(EXERCISE DETAILS) Give the number of lines in the entries that contain "high". State only the count.

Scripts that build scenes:
• • • • • • •
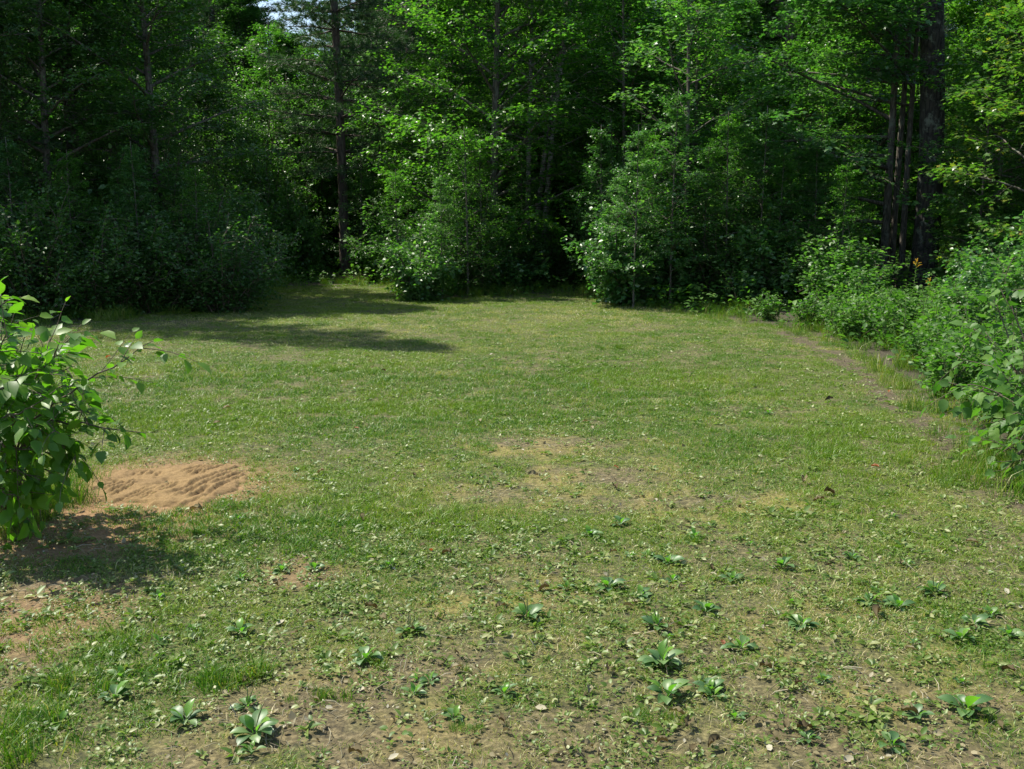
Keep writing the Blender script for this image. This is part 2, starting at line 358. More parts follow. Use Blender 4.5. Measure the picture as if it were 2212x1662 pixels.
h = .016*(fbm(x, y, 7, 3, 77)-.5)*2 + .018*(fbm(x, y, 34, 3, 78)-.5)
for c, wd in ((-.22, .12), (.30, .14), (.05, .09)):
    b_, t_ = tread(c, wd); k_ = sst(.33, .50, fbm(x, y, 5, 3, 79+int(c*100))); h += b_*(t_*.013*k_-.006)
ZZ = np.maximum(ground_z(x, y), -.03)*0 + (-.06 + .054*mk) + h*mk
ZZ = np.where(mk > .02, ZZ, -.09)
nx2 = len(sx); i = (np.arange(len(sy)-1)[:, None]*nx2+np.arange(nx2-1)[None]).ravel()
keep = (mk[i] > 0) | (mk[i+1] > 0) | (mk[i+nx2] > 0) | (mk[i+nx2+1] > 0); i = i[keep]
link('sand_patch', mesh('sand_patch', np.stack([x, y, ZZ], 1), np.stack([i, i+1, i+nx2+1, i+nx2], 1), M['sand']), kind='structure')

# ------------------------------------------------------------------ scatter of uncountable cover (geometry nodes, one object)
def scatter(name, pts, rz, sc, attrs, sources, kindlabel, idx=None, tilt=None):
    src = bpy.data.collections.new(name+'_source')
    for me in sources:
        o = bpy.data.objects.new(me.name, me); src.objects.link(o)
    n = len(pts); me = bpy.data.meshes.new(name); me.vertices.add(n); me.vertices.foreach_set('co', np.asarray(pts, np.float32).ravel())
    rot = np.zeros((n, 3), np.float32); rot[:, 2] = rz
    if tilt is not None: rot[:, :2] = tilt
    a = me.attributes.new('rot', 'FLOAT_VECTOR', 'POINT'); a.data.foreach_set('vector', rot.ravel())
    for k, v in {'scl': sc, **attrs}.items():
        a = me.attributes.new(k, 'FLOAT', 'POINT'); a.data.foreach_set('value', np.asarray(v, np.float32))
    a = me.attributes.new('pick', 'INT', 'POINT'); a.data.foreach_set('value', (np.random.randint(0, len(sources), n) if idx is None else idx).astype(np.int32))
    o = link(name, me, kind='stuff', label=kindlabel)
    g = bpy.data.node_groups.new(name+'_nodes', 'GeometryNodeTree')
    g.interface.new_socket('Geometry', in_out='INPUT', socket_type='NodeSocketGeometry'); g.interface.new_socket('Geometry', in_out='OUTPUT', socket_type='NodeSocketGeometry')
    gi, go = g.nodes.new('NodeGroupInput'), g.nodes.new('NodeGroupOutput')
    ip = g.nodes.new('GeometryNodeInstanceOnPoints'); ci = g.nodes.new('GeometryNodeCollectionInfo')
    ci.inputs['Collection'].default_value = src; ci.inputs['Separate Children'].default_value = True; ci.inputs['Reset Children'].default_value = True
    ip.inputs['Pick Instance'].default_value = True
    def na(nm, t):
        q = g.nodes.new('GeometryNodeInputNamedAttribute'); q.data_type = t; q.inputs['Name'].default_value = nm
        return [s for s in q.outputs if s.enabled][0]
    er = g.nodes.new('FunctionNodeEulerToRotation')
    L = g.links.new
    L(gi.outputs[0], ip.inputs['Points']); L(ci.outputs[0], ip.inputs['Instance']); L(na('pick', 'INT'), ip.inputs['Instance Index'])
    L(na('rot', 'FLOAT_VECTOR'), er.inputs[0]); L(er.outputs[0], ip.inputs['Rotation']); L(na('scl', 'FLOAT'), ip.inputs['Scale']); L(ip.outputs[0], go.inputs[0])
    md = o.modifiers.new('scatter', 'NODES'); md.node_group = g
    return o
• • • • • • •
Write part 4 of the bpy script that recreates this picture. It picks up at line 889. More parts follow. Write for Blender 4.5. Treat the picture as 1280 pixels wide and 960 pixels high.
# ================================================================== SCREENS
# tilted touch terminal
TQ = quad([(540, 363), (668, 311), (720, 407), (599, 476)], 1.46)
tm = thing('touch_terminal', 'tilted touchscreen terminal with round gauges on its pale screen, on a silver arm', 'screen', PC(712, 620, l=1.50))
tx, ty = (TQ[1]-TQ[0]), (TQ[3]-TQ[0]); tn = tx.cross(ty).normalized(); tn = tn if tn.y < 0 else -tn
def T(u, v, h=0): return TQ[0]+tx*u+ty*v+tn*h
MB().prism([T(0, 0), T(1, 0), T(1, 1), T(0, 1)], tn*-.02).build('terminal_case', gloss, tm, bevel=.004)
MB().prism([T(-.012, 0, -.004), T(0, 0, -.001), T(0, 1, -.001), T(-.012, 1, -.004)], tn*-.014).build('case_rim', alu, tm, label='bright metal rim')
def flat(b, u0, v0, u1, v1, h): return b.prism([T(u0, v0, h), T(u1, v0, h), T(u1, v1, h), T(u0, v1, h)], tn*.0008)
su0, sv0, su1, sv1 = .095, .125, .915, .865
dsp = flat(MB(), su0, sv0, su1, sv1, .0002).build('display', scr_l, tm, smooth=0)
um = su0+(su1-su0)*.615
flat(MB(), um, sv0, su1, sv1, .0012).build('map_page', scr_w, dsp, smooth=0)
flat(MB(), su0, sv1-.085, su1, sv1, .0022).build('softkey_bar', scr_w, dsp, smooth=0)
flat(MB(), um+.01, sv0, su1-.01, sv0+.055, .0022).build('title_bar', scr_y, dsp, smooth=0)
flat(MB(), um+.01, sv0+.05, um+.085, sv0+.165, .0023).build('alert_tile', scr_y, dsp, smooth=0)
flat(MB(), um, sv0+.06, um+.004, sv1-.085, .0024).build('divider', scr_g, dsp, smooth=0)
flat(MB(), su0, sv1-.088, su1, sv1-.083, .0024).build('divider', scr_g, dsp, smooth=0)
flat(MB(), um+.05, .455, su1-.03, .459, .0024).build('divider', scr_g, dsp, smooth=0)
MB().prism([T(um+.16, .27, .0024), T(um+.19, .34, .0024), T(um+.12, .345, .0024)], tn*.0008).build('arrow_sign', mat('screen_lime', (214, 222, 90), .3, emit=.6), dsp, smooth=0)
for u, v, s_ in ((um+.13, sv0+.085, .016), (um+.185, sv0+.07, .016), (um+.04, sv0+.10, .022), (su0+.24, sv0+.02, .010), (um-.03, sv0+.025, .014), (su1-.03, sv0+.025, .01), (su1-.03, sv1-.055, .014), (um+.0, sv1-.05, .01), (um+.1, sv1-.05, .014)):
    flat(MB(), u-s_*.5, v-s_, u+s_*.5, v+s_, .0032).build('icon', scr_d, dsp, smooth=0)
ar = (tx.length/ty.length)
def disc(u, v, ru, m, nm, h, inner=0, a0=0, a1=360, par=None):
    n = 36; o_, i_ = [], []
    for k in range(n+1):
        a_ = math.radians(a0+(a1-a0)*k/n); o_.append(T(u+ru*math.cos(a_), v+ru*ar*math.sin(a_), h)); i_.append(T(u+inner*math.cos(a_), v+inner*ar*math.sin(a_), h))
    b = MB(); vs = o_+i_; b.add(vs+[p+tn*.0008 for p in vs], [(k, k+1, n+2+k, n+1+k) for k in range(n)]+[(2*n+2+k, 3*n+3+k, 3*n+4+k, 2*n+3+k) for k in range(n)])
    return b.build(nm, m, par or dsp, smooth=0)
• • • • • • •
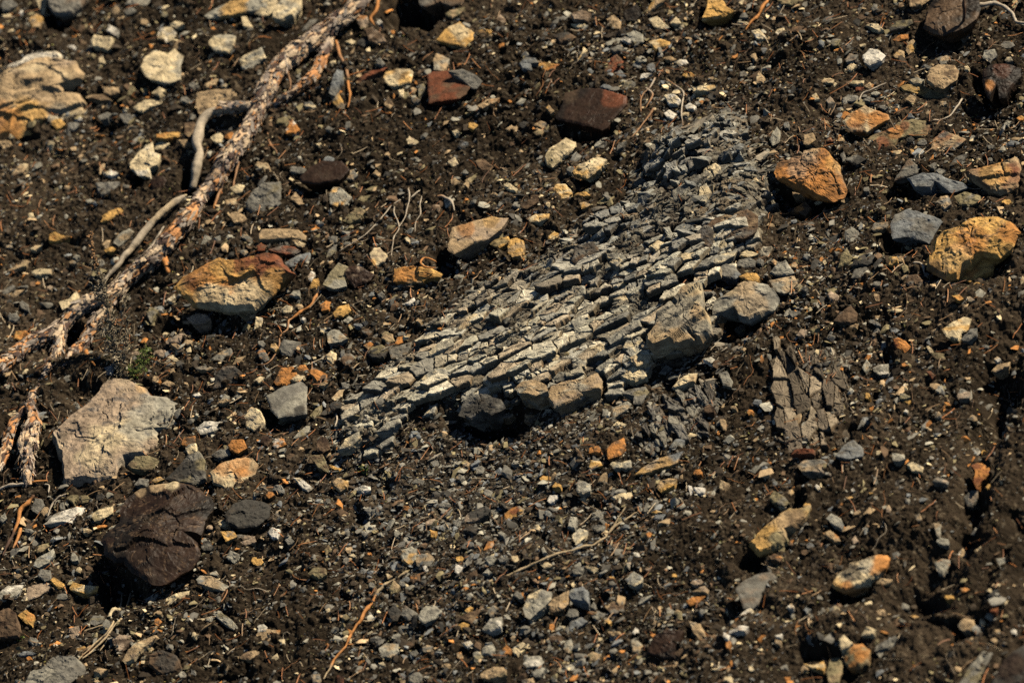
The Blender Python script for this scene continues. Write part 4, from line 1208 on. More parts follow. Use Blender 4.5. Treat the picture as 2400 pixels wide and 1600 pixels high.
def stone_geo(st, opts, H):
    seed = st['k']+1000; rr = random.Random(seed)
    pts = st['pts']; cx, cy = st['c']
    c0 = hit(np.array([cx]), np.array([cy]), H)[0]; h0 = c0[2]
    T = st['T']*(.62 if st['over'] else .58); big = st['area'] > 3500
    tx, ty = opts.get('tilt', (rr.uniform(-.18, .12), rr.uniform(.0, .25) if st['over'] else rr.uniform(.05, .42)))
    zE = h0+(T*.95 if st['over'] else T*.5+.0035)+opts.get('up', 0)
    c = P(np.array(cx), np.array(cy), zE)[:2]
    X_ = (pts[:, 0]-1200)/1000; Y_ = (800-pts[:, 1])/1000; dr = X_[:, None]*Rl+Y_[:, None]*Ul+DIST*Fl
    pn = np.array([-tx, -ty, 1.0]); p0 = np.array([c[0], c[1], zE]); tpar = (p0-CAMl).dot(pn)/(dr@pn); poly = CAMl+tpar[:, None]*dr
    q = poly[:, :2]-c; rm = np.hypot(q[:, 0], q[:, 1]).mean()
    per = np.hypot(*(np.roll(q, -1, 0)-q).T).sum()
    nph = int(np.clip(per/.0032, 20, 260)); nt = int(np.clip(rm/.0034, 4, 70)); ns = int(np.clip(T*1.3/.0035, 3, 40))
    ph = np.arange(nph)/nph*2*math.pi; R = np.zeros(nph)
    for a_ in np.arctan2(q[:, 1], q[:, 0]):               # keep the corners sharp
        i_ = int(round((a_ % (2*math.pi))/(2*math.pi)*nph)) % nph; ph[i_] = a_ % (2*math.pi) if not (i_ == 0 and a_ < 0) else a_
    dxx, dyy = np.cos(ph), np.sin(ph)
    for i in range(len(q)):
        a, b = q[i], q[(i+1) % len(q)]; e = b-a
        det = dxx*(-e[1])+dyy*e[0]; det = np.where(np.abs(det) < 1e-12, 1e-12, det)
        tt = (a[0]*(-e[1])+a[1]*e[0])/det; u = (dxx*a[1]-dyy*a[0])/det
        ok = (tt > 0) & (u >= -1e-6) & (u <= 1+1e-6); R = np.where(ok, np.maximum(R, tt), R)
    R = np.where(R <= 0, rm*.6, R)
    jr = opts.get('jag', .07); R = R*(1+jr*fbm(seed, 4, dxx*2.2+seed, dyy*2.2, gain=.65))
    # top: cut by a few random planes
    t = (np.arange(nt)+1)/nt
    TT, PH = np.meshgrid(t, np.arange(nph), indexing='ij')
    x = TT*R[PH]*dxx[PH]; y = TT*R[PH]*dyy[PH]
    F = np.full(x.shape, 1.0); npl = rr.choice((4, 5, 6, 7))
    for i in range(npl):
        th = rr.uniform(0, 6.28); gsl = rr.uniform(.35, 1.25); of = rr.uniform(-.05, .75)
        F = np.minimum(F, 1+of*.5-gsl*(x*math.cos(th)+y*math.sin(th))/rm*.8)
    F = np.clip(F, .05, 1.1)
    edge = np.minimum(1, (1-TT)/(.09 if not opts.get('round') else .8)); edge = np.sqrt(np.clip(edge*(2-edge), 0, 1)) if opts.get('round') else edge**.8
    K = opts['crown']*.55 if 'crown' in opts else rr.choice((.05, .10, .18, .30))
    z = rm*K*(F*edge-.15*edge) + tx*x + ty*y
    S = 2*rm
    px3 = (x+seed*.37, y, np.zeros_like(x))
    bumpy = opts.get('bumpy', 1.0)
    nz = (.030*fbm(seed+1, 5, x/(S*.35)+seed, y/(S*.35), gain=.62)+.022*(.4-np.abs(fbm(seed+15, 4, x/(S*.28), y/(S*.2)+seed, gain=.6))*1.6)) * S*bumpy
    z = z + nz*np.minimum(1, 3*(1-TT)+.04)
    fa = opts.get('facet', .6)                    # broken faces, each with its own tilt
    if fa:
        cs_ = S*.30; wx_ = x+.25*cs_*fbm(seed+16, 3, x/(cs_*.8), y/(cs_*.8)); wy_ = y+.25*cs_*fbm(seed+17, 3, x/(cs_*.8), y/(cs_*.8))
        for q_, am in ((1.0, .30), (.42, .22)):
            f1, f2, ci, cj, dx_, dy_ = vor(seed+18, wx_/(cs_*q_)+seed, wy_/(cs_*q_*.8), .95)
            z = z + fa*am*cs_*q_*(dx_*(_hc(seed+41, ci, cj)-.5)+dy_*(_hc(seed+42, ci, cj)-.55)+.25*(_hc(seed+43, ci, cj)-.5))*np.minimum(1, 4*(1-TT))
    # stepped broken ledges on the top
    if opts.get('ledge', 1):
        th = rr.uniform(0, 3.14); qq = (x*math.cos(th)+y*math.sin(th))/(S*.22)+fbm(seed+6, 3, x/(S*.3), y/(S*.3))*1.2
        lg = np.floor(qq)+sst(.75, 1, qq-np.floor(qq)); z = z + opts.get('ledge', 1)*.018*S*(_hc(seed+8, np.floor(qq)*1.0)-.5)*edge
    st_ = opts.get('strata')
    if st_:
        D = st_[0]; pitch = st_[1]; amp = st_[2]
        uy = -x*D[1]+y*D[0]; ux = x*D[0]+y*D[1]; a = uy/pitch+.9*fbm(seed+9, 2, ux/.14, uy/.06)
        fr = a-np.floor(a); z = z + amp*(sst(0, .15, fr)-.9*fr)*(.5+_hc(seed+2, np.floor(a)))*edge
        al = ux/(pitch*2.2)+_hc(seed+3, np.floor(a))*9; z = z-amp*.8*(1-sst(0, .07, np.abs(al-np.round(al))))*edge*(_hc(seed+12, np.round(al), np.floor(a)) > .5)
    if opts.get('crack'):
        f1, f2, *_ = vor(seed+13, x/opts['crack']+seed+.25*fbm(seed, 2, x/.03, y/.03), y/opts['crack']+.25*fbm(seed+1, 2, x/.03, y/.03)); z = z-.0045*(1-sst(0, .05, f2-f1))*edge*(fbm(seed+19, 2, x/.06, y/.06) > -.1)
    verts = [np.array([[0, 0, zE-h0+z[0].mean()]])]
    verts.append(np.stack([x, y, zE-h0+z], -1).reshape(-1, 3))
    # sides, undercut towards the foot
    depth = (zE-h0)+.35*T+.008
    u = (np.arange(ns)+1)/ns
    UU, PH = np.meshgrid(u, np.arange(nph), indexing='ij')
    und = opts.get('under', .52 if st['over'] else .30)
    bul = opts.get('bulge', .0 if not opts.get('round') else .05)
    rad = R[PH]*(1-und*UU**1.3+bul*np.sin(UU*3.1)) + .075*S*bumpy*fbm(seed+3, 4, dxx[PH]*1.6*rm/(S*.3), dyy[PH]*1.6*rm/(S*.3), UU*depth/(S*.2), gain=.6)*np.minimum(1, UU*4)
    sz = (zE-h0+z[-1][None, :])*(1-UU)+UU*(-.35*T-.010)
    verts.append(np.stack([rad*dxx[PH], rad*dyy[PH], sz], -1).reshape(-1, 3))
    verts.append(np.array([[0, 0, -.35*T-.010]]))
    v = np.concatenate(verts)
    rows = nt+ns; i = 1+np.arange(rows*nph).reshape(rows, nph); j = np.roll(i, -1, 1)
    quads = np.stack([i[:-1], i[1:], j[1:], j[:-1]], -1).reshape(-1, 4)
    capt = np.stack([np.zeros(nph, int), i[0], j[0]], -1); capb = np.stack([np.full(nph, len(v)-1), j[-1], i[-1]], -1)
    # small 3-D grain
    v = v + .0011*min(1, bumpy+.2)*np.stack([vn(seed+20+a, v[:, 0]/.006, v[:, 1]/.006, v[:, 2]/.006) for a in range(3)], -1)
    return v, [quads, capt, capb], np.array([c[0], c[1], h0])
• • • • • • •
(WORKED ANSWER) 2